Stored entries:

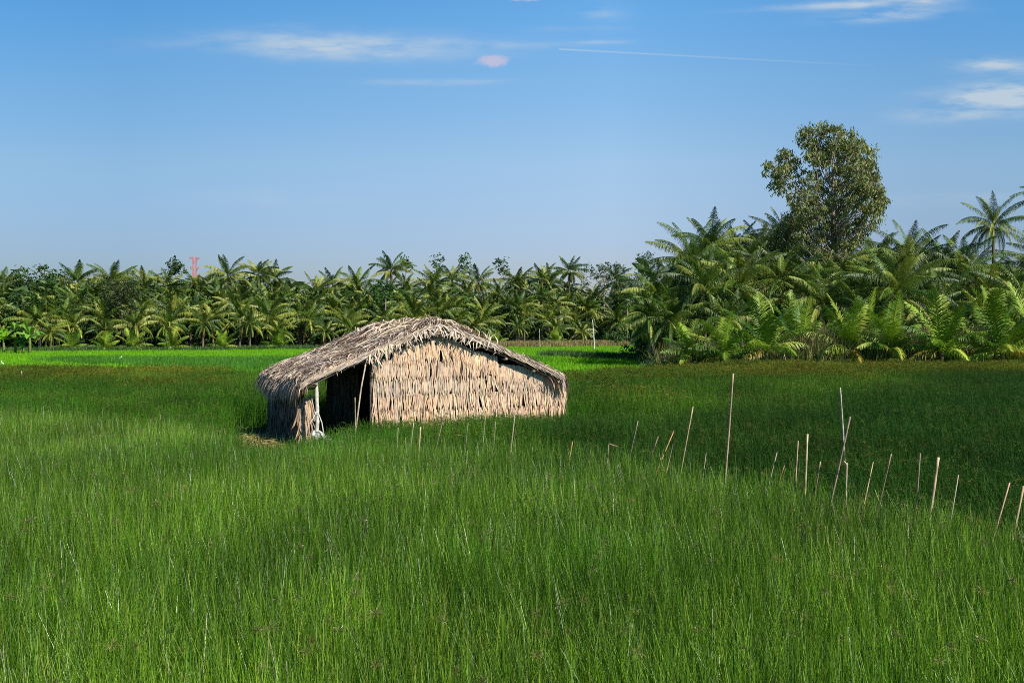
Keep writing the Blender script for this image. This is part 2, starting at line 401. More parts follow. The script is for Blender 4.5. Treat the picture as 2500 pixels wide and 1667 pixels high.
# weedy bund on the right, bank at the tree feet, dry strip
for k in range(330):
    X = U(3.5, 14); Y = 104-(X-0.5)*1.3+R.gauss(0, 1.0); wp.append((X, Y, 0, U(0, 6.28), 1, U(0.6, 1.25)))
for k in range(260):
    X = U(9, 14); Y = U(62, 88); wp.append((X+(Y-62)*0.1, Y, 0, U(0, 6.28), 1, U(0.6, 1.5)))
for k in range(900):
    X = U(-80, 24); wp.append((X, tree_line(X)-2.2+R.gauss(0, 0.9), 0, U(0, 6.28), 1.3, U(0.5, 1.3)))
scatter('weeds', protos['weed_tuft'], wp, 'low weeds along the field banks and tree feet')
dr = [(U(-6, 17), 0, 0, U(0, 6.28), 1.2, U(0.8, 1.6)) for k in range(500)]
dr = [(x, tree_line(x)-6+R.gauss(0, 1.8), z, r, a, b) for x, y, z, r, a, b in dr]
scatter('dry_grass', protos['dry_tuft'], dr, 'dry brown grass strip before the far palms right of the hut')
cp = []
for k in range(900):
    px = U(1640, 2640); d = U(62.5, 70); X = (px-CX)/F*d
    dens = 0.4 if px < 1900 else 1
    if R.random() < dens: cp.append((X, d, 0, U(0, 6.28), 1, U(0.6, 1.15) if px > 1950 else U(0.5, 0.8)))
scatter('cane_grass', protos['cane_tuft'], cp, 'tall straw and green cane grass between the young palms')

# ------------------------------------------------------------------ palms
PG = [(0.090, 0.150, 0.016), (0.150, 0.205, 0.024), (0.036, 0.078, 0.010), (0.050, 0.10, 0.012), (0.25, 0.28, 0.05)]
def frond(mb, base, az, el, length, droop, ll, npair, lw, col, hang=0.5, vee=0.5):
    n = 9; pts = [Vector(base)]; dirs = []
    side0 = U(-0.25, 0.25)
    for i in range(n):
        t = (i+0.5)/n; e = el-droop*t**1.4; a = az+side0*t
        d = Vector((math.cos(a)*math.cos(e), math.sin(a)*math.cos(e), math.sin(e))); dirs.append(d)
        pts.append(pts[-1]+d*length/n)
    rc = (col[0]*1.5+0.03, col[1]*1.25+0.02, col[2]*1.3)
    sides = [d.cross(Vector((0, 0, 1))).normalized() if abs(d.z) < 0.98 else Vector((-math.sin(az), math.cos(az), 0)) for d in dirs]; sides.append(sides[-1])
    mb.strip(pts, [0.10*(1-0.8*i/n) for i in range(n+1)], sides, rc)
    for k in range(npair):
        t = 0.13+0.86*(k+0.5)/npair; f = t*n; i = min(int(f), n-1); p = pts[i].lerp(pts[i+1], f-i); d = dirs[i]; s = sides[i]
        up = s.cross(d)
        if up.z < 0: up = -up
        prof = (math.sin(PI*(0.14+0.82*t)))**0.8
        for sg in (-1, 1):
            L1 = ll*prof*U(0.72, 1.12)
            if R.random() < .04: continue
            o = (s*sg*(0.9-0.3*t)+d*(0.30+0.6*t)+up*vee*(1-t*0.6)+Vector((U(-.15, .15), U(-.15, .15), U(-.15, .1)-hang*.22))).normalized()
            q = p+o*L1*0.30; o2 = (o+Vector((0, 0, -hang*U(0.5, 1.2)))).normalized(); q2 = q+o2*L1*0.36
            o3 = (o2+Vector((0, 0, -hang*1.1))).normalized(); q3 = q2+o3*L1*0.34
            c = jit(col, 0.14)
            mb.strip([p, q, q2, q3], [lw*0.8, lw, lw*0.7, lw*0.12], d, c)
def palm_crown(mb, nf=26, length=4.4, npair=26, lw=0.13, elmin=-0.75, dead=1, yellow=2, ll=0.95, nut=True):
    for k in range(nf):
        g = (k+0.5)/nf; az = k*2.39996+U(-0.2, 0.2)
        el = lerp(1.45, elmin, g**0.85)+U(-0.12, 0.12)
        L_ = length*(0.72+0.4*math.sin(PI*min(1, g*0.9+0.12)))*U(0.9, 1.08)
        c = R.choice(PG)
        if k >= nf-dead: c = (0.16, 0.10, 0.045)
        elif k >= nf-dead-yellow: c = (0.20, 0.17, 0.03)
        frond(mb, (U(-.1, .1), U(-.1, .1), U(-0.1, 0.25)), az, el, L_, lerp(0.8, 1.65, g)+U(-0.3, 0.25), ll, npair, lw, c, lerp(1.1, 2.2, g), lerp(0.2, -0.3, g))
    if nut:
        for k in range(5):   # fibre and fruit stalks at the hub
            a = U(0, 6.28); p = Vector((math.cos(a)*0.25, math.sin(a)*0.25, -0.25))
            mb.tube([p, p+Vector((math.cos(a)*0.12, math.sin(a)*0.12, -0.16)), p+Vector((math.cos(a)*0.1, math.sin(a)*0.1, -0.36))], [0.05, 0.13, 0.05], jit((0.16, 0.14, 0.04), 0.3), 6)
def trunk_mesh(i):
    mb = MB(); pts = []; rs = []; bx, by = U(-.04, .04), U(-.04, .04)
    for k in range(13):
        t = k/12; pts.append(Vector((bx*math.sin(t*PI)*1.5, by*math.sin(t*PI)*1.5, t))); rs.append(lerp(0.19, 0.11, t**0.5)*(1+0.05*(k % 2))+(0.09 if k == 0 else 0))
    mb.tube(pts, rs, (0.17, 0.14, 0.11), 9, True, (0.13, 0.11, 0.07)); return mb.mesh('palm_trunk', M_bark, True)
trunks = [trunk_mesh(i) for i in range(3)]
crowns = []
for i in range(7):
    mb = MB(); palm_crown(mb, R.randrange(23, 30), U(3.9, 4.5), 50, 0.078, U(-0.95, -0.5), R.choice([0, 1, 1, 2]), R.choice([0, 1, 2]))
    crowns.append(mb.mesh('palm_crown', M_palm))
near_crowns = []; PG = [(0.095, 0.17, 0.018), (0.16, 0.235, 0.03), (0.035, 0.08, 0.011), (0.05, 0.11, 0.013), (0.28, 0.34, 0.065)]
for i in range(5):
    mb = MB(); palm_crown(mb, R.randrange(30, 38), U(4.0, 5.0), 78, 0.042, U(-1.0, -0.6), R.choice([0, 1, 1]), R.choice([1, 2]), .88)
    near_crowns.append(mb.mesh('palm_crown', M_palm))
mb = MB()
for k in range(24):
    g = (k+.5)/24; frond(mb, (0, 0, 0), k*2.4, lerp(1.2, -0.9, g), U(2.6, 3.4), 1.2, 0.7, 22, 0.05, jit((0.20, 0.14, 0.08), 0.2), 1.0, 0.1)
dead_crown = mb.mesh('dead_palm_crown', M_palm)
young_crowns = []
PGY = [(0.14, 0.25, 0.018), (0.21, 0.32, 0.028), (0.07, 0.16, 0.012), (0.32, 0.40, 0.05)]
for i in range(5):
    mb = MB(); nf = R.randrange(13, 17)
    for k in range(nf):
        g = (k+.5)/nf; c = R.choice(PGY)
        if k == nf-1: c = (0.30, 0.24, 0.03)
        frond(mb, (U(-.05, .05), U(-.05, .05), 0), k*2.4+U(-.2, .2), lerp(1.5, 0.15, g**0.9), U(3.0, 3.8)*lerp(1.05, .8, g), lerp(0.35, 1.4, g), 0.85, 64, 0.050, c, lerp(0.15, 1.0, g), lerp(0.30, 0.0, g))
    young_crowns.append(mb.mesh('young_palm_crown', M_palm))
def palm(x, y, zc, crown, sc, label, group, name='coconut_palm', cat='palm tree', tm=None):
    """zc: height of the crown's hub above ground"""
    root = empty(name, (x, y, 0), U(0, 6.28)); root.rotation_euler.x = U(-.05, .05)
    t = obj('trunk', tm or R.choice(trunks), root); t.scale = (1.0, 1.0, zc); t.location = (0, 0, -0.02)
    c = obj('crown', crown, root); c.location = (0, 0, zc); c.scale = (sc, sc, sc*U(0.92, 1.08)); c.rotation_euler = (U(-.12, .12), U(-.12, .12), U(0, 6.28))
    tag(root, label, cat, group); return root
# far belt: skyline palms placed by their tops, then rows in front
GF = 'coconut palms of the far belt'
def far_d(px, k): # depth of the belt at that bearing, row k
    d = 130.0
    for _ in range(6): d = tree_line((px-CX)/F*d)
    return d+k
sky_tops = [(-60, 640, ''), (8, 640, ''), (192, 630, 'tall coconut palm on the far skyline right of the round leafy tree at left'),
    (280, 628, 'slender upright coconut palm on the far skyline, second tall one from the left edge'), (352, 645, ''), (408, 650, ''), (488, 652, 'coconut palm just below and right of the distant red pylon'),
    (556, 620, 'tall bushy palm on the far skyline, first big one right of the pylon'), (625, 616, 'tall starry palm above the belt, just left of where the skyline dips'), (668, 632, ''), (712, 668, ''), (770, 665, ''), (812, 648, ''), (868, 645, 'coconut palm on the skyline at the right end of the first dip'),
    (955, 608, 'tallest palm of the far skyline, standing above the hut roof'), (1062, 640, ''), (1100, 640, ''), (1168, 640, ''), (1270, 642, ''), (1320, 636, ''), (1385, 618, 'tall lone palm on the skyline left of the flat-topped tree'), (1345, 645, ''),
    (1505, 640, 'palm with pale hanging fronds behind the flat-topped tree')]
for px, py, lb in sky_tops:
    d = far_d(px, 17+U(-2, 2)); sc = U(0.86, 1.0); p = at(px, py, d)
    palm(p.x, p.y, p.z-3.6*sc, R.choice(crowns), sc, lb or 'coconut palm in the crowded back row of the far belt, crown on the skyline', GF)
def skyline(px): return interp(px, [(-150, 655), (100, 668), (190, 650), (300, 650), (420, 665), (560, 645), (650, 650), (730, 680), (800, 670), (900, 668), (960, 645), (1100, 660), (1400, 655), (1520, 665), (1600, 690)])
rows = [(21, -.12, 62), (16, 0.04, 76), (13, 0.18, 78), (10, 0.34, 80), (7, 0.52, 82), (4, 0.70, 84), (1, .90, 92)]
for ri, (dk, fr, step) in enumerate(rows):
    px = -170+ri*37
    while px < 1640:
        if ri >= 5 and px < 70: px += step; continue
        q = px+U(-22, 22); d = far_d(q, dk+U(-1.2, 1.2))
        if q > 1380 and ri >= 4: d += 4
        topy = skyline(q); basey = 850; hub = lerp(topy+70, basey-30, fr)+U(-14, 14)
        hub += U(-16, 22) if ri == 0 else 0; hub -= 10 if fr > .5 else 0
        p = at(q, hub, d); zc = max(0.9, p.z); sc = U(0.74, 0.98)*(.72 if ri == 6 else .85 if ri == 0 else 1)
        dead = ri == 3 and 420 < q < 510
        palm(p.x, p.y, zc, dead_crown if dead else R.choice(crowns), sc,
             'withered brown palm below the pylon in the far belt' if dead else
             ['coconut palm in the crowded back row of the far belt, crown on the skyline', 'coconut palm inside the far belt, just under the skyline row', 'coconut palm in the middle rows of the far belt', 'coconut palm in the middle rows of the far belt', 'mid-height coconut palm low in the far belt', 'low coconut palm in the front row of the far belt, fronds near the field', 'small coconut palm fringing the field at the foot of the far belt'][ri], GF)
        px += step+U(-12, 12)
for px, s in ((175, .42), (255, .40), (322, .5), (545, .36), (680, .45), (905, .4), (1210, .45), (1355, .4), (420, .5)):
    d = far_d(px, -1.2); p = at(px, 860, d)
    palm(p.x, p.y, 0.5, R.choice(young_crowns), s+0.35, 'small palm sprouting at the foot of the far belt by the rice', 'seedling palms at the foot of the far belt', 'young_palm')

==

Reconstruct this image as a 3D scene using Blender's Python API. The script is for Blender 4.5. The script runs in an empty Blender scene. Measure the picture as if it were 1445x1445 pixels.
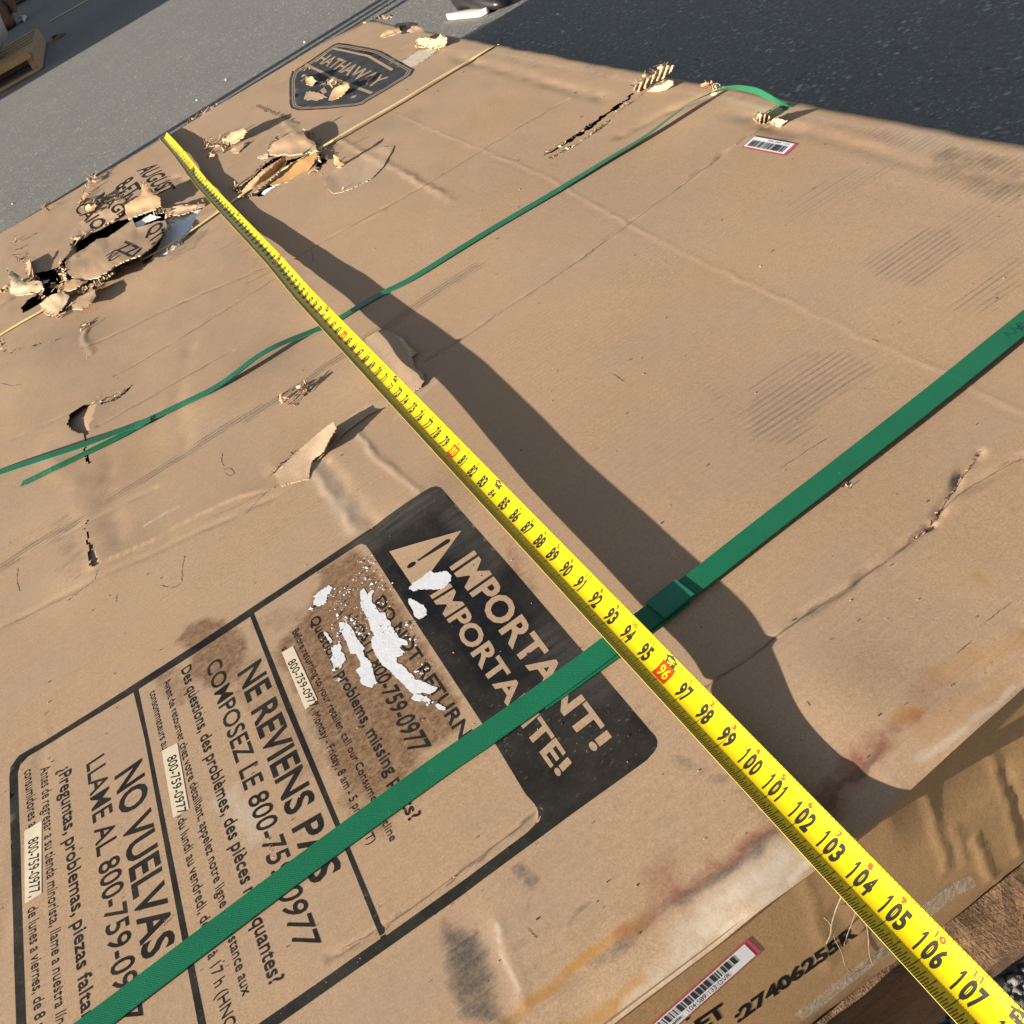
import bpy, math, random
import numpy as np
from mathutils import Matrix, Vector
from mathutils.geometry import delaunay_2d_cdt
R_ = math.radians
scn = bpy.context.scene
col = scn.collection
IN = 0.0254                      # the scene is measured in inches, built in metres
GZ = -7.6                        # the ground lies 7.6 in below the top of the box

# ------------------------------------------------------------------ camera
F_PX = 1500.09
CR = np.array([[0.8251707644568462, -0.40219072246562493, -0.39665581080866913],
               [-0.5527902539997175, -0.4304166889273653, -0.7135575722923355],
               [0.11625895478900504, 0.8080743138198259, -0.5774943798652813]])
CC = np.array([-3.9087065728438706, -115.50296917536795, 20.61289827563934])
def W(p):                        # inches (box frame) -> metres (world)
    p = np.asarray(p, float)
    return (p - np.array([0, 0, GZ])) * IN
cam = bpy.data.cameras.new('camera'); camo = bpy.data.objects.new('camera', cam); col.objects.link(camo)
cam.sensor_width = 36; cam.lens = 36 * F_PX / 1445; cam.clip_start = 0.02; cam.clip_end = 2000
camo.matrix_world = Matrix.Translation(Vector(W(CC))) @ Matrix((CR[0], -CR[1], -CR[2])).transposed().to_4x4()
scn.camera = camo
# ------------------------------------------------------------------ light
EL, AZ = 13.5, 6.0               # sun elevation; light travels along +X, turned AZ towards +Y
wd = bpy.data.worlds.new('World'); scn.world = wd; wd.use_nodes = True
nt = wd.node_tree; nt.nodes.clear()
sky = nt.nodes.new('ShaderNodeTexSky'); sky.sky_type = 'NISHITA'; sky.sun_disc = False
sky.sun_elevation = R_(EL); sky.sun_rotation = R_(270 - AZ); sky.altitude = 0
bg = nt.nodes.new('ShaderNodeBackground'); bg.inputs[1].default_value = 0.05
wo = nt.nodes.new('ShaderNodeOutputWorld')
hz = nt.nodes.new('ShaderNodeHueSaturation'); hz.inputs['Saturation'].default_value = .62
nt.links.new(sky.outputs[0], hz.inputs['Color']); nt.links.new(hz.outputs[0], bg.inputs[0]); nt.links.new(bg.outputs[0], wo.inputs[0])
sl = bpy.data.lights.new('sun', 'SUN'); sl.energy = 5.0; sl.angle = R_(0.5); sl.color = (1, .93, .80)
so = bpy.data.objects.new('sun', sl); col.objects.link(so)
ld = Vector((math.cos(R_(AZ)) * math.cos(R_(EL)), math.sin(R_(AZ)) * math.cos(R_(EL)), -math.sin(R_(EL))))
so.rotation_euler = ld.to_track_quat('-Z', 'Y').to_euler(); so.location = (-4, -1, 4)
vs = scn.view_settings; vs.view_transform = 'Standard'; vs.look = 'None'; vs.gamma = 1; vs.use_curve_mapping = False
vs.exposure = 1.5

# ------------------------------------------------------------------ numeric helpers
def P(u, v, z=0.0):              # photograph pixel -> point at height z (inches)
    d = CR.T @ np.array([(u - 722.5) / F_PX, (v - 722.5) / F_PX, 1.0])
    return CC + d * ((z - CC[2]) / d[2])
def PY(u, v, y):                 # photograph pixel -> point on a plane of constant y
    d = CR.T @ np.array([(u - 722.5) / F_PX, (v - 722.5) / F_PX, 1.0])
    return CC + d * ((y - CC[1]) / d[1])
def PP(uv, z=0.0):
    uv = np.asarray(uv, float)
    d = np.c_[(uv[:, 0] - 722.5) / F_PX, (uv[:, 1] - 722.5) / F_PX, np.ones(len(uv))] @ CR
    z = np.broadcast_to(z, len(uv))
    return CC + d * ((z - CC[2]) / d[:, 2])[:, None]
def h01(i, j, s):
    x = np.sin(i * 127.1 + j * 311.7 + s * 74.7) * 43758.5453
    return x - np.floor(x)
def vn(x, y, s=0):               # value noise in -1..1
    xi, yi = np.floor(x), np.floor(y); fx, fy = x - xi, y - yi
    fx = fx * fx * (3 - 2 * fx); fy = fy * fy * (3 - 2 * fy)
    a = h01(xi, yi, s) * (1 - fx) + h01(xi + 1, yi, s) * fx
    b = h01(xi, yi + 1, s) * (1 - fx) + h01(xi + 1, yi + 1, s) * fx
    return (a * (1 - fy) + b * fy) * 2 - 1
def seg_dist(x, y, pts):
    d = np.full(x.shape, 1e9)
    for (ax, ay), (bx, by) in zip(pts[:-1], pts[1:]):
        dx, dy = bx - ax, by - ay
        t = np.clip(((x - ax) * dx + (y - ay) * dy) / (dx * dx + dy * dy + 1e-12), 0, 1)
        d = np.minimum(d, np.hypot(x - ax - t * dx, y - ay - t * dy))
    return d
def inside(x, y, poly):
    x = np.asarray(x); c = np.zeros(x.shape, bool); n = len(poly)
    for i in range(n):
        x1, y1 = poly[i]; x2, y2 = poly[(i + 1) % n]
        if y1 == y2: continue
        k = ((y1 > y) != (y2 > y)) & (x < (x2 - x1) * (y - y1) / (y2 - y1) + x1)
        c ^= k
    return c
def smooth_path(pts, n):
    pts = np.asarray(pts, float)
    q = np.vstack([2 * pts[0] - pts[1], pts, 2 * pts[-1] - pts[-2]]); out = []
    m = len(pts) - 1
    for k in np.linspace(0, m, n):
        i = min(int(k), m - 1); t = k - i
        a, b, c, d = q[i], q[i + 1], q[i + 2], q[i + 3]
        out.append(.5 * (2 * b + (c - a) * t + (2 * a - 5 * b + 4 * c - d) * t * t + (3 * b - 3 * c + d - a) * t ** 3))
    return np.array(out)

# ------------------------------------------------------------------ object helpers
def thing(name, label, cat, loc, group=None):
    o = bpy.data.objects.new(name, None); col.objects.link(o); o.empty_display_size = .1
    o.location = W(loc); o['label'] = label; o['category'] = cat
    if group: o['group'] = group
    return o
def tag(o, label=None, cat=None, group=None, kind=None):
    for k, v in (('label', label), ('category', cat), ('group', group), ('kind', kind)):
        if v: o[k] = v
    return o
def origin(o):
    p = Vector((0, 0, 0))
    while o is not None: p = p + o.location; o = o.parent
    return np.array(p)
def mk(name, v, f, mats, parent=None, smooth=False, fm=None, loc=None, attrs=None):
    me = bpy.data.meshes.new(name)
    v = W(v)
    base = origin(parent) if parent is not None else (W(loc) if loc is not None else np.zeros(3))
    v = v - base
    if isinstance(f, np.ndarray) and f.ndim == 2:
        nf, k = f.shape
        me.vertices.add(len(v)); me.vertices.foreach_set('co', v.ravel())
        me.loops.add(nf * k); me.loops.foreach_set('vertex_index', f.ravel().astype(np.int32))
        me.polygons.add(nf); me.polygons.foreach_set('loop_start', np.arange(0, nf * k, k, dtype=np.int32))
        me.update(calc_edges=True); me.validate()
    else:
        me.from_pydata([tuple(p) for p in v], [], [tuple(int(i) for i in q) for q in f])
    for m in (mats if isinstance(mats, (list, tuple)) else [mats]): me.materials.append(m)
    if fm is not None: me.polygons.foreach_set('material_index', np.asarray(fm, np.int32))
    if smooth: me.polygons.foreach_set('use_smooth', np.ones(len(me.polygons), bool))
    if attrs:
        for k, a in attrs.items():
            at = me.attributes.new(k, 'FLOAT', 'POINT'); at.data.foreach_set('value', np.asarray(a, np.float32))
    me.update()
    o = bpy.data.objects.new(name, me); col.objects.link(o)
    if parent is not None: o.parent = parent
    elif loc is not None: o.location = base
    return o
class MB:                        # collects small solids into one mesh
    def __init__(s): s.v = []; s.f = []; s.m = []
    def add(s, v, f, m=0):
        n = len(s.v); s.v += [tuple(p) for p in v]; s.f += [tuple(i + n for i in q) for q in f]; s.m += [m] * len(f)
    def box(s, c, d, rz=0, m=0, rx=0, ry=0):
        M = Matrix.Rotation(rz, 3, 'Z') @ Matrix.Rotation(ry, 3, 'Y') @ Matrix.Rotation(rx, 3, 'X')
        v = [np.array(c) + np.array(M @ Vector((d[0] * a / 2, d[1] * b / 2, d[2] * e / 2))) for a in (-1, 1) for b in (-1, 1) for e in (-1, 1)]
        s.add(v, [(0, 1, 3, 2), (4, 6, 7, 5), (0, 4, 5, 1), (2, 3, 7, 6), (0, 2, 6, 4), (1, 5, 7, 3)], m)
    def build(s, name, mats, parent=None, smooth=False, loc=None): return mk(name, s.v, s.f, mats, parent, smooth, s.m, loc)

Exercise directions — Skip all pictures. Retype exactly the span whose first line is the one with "Reconstruct this image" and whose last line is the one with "top of the box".

Result of the exercise —
Reconstruct this image as a 3D scene using Blender's Python API. The script is for Blender 4.5. The script runs in an empty Blender scene. Measure the picture as if it were 1445x1445 pixels.
import bpy, math, random
import numpy as np
from mathutils import Matrix, Vector
from mathutils.geometry import delaunay_2d_cdt
R_ = math.radians
scn = bpy.context.scene
col = scn.collection
IN = 0.0254                      # the scene is measured in inches, built in metres
GZ = -7.6                        # the ground lies 7.6 in below the top of the box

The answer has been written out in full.